> [WHAT TO DO]: Exactly repeat the full listing that follows.
━━━━━━━━
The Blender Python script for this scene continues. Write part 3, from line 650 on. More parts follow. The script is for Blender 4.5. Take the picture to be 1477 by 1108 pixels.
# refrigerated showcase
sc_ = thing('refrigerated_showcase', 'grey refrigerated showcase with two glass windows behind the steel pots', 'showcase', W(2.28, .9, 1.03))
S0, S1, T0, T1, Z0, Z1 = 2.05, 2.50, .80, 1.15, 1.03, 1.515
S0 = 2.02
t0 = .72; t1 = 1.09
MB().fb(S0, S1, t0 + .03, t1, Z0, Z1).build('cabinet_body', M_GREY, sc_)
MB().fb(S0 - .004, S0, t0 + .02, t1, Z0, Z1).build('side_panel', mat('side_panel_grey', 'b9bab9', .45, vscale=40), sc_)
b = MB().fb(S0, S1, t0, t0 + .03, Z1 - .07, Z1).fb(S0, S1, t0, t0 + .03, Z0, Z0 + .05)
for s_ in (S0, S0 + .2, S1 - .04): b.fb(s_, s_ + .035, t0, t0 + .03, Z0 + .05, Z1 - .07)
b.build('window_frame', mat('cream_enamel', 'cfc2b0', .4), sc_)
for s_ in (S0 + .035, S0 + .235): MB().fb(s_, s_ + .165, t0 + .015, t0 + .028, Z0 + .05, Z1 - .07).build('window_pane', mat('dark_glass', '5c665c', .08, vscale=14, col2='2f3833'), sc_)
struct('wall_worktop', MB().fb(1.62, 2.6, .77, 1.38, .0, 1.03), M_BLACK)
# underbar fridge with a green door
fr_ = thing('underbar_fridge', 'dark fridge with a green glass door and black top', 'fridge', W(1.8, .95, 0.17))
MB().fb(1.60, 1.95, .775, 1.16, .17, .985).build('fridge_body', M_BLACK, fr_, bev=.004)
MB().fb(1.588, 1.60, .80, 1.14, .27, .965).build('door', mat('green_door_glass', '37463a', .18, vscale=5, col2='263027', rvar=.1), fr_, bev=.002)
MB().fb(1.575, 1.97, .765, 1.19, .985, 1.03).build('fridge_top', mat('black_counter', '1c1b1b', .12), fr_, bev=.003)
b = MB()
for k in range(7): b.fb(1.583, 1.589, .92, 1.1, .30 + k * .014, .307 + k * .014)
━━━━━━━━
> [EXPECTED ANSWER]:
The Blender Python script for this scene continues. Write part 3, from line 650 on. More parts follow. The script is for Blender 4.5. Take the picture to be 1477 by 1108 pixels.
# refrigerated showcase
sc_ = thing('refrigerated_showcase', 'grey refrigerated showcase with two glass windows behind the steel pots', 'showcase', W(2.28, .9, 1.03))
S0, S1, T0, T1, Z0, Z1 = 2.05, 2.50, .80, 1.15, 1.03, 1.515
S0 = 2.02
t0 = .72; t1 = 1.09
MB().fb(S0, S1, t0 + .03, t1, Z0, Z1).build('cabinet_body', M_GREY, sc_)
MB().fb(S0 - .004, S0, t0 + .02, t1, Z0, Z1).build('side_panel', mat('side_panel_grey', 'b9bab9', .45, vscale=40), sc_)
b = MB().fb(S0, S1, t0, t0 + .03, Z1 - .07, Z1).fb(S0, S1, t0, t0 + .03, Z0, Z0 + .05)
for s_ in (S0, S0 + .2, S1 - .04): b.fb(s_, s_ + .035, t0, t0 + .03, Z0 + .05, Z1 - .07)
b.build('window_frame', mat('cream_enamel', 'cfc2b0', .4), sc_)
for s_ in (S0 + .035, S0 + .235): MB().fb(s_, s_ + .165, t0 + .015, t0 + .028, Z0 + .05, Z1 - .07).build('window_pane', mat('dark_glass', '5c665c', .08, vscale=14, col2='2f3833'), sc_)
struct('wall_worktop', MB().fb(1.62, 2.6, .77, 1.38, .0, 1.03), M_BLACK)
# underbar fridge with a green door
fr_ = thing('underbar_fridge', 'dark fridge with a green glass door and black top', 'fridge', W(1.8, .95, 0.17))
MB().fb(1.60, 1.95, .775, 1.16, .17, .985).build('fridge_body', M_BLACK, fr_, bev=.004)
MB().fb(1.588, 1.60, .80, 1.14, .27, .965).build('door', mat('green_door_glass', '37463a', .18, vscale=5, col2='263027', rvar=.1), fr_, bev=.002)
MB().fb(1.575, 1.97, .765, 1.19, .985, 1.03).build('fridge_top', mat('black_counter', '1c1b1b', .12), fr_, bev=.003)
b = MB()
for k in range(7): b.fb(1.583, 1.589, .92, 1.1, .30 + k * .014, .307 + k * .014)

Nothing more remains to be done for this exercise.